Losito e D’Arco sono d’accordo nell’esprimere un’opinione favorevole alla costituzione di un nuovo ente bilaterale, si chiamerà 4.Manager, annunciato in ottobre. Entrambi sottolineano l’esigenza che l’ente sappia svolgere una funzione sostanziale nella difesa della categoria, evitando di concentrarsi su tematiche interne ed autoreferenziali.
“Ora come allora, concludono, si tratta di difendere dignità e ruolo della categoria: l’Italia ha più che mai bisogno di una classe dirigente motivata, serena, disponibile a mettersi al servizio dello sviluppo nazionale”.

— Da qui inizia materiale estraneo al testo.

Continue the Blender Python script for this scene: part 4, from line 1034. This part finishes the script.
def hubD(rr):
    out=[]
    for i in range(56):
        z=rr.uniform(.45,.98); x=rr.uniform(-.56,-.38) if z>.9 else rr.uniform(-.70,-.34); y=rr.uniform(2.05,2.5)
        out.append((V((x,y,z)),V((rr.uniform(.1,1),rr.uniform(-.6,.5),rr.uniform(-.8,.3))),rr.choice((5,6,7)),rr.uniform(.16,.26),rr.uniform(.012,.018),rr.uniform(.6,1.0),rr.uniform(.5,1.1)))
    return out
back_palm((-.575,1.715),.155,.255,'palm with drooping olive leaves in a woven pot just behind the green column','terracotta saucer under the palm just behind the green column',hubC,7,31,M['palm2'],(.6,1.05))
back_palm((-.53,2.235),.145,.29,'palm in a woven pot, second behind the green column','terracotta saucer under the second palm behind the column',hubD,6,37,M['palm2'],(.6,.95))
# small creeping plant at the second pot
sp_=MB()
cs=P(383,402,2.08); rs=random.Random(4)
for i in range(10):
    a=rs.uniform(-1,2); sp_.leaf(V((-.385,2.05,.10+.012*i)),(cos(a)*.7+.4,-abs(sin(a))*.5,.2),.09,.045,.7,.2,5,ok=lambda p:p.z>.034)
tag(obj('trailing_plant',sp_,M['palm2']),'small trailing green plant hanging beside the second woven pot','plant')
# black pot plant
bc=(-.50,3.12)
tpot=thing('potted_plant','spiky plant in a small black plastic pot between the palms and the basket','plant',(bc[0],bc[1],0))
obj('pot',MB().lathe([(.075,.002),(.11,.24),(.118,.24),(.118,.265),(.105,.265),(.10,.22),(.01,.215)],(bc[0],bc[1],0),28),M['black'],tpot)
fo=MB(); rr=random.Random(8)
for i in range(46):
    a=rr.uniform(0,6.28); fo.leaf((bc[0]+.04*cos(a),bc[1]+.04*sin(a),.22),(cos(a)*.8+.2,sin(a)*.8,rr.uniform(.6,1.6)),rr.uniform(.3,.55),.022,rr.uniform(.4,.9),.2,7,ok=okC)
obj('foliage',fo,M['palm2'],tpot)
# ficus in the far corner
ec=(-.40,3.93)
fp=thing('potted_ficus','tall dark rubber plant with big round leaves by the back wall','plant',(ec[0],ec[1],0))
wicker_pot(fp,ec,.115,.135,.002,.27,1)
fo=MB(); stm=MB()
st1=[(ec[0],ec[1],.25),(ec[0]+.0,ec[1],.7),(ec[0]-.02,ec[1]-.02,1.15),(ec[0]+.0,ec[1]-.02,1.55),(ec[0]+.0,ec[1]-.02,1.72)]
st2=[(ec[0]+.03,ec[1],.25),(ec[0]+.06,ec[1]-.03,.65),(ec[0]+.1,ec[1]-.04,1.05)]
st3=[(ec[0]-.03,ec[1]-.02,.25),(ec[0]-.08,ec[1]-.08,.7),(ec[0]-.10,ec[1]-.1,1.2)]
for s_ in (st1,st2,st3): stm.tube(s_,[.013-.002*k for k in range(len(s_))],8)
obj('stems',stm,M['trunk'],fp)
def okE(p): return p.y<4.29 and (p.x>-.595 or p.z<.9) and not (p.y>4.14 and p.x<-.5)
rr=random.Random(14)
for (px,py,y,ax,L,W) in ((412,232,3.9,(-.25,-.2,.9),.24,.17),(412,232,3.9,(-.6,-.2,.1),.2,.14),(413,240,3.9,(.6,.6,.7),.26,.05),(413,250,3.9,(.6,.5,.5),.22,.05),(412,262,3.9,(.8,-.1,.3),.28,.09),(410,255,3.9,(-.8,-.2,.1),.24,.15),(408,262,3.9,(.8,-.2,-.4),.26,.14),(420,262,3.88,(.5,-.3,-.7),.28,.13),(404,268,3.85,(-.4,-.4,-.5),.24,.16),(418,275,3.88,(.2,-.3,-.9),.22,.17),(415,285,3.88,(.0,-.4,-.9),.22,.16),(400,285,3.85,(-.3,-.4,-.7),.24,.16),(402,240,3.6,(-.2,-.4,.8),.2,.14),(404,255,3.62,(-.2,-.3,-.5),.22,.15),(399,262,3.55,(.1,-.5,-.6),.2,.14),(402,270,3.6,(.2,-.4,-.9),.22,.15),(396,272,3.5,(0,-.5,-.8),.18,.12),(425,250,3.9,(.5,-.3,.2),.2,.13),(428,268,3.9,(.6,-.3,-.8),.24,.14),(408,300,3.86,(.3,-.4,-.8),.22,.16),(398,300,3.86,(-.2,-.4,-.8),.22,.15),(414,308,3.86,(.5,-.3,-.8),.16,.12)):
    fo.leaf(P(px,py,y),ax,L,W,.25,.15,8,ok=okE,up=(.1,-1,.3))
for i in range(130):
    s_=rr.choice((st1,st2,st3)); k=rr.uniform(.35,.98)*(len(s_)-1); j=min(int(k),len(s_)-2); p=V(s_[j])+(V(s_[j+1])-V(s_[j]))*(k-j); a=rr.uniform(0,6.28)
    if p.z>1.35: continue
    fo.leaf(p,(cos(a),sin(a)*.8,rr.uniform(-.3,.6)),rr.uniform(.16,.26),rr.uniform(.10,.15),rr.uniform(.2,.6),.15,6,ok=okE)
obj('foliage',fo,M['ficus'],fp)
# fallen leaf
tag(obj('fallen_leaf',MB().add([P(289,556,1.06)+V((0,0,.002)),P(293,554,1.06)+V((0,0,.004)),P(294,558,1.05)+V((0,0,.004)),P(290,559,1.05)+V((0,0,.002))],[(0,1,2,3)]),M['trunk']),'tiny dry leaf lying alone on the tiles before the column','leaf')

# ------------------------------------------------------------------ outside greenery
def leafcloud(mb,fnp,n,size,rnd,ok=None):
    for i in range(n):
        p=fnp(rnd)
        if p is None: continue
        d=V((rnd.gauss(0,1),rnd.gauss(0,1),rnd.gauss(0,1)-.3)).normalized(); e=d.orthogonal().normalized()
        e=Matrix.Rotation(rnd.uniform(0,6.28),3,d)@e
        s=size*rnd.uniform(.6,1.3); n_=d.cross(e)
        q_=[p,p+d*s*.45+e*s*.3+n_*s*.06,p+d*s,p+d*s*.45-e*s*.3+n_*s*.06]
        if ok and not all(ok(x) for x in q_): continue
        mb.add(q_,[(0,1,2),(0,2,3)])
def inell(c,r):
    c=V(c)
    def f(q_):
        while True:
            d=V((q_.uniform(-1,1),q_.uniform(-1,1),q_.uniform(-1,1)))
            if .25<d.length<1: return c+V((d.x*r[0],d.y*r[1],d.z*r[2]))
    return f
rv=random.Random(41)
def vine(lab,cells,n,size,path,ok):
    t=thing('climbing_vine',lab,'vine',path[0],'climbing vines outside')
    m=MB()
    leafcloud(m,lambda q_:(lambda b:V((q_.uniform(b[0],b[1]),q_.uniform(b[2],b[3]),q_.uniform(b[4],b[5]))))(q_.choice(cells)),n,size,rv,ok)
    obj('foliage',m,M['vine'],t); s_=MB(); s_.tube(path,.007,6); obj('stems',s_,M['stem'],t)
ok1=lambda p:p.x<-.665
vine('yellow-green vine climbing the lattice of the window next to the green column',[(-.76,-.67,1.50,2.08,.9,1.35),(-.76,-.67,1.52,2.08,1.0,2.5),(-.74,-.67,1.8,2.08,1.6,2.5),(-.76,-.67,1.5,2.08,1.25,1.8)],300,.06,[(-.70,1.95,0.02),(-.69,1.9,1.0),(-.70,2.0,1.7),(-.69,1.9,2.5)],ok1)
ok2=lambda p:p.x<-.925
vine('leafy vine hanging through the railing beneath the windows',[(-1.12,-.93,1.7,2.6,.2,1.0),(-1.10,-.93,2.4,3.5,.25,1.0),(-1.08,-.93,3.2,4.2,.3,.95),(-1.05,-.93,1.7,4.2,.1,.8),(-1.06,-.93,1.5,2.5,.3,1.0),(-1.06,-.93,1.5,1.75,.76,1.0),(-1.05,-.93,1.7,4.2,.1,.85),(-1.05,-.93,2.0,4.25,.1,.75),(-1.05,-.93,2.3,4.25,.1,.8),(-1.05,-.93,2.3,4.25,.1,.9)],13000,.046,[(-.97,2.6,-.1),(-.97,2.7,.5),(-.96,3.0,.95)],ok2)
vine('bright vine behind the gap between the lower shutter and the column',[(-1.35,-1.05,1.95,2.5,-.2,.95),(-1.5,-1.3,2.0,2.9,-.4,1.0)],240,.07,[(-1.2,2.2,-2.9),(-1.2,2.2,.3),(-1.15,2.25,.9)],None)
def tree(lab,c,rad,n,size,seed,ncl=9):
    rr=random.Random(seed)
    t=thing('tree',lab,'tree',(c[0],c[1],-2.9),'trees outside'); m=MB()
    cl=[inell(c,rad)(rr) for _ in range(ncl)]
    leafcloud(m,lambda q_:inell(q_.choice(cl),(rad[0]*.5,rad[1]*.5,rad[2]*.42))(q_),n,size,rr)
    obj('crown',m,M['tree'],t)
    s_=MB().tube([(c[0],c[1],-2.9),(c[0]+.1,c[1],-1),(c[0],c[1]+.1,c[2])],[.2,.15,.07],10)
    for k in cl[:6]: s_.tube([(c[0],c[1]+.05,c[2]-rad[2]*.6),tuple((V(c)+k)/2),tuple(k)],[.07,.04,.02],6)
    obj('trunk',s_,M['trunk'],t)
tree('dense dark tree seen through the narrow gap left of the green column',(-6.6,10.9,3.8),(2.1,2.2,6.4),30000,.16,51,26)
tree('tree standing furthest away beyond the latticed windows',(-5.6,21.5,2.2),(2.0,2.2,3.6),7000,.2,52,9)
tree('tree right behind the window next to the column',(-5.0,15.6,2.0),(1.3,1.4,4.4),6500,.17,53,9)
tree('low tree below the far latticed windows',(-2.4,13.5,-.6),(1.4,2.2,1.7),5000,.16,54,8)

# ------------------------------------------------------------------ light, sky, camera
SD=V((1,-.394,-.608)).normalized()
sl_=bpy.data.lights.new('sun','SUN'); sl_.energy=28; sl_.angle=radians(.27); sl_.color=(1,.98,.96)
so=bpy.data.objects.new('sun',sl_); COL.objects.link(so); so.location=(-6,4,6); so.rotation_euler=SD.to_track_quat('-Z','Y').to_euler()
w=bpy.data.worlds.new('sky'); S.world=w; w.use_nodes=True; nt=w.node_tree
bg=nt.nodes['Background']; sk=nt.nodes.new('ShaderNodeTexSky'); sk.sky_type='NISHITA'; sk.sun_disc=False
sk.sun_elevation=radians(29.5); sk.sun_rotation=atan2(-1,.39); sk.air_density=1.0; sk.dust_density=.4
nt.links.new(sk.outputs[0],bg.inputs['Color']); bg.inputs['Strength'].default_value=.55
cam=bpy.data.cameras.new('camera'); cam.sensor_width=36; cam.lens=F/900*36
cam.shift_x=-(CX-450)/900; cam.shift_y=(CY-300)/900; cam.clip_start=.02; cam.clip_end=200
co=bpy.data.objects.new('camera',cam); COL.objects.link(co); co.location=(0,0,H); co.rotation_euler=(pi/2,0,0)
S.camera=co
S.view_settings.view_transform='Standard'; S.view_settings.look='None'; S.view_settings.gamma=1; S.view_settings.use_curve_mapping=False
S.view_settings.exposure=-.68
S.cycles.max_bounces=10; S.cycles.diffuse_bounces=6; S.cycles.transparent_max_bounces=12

Senza facili ottimismi, evitando che riformatori un po’ improvvisati si lancino in ipotesi che, per voler essere innovative e modernizzanti, risulterebbero alla fine solo strampalate, occorre intraprendere con pazienza il cammino che porta al rinnovo del contratto, coinvolgendo un numero significativo di colleghi, le RSA esistenti, i tecnici in grado di darci un supporto sostanziale.
Si continua dunque, nel cammino in cui per decenni si sono sforzati di inoltrarsi i dirigenti che ci hanno preceduto, che Losito e D’Arco hanno rappresentato così degnamente.